Writer-director Damien Chazelle earned his stripes writing horror flicks like The Last Exorcism Part II and Grand Piano, a musical little Hitchcock-ian composition. Those instincts lead him to fill Whiplash with a sense of foreboding. Will Fletcher’s abusive coaching lead Andrew, who might not be the most stable of students, to greatness or to something darker? The joy of Whiplash lies in the not-knowing. Its unpredictability sets it apart from its less-surprising cinematic peers. 

Of course, Simmons’ performance ignites the film with raw, ugly passion.
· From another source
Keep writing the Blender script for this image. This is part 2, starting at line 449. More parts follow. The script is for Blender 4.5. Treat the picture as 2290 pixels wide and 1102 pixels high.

Is he a sadist put in charge of moldable young minds or an exceptional teacher with an unconventional method? No easy answers are provided by Chazelle, and Simmons is as likable as he is hateful. 

Teller has unexpected range. He goes from the charismatic party boy of The Spectacular Now, Footloose and the dreadful That Awkward Moment to this quiet, sad, friendless, bleeding drummer. Whoever Teller is, he is a good young actor. Of that much we can be sure. Whiplash is not tops on my list of Best Picture nominees, but it is certainly the most unanticipated.